Restate word for word the lines of the data below, from the first through the one that has "rad = math.radians".
### INFORMATION SHOWN
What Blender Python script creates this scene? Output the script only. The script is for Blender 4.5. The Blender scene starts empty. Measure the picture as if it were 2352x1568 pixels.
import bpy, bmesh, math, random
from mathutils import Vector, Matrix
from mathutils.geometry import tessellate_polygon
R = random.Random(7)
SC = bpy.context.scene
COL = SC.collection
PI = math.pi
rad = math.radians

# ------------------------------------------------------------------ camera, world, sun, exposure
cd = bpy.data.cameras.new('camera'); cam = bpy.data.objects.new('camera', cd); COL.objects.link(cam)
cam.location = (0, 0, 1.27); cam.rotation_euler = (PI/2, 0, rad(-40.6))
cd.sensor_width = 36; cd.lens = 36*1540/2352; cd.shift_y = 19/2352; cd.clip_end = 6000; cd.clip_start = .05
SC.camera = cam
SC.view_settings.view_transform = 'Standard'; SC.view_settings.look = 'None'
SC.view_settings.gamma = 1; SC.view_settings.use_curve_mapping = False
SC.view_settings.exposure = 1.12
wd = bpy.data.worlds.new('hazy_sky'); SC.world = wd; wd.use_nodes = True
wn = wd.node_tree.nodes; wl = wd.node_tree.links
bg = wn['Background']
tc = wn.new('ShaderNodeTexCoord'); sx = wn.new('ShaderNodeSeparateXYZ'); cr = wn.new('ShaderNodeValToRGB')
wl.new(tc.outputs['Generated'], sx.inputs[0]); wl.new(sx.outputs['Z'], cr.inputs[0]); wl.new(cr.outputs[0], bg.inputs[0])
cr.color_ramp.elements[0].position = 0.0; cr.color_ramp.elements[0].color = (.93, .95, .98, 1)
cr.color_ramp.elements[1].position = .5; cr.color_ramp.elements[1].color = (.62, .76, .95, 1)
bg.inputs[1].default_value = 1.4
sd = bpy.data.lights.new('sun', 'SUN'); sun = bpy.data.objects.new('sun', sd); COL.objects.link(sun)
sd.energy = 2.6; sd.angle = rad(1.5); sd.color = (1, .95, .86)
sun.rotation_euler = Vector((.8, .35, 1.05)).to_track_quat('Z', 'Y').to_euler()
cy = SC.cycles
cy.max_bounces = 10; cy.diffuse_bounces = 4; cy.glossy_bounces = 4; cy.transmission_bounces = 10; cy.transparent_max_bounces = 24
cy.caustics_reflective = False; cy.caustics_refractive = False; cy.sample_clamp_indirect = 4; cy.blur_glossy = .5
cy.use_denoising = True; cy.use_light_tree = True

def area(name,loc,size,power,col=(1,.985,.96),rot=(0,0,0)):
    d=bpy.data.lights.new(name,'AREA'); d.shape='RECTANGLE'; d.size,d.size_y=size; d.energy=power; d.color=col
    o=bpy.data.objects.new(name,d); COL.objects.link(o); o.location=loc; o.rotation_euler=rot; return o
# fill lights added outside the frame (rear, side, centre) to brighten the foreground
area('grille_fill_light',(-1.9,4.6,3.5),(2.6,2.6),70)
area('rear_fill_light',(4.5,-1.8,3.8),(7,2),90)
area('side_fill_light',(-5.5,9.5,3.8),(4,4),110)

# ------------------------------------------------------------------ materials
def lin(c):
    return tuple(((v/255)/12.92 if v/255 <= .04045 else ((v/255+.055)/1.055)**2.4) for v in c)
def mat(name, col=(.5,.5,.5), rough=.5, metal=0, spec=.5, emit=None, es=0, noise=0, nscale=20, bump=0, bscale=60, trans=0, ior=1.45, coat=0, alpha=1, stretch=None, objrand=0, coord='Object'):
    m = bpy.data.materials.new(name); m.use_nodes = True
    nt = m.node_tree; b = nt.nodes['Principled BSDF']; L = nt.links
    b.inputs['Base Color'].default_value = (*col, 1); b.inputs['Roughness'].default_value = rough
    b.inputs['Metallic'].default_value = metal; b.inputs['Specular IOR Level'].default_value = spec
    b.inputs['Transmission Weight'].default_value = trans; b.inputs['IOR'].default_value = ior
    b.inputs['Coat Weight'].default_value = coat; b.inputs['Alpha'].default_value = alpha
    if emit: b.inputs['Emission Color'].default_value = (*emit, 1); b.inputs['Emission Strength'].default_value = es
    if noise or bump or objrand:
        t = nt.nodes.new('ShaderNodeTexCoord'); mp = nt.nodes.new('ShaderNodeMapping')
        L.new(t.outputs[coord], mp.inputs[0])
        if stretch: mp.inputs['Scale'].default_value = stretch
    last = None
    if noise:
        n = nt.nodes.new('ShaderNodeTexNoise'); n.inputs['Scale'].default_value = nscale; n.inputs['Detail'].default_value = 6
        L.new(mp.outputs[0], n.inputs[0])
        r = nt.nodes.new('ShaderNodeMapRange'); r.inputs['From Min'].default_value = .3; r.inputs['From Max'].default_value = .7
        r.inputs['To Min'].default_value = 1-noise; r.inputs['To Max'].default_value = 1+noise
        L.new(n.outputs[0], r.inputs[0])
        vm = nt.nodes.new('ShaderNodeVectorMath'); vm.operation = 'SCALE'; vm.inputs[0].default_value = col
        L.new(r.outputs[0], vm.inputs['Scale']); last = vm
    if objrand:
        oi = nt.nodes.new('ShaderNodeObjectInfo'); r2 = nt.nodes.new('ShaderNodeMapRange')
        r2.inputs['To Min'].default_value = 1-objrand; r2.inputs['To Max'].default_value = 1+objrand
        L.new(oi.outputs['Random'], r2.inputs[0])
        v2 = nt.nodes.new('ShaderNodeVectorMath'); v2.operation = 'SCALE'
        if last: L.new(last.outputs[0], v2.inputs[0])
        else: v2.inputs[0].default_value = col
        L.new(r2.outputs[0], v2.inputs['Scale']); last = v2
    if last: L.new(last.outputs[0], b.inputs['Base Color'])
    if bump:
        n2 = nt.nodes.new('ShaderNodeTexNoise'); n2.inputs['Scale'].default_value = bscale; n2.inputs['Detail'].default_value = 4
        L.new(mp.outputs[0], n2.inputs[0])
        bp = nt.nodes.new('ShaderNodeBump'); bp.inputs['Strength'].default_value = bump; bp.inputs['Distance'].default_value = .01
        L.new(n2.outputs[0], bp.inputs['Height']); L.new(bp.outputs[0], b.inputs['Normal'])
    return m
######
** RESPONSE TO THE TASK **
What Blender Python script creates this scene? Output the script only. The script is for Blender 4.5. The Blender scene starts empty. Measure the picture as if it were 2352x1568 pixels.
import bpy, bmesh, math, random
from mathutils import Vector, Matrix
from mathutils.geometry import tessellate_polygon
R = random.Random(7)
SC = bpy.context.scene
COL = SC.collection
PI = math.pi
rad = math.radians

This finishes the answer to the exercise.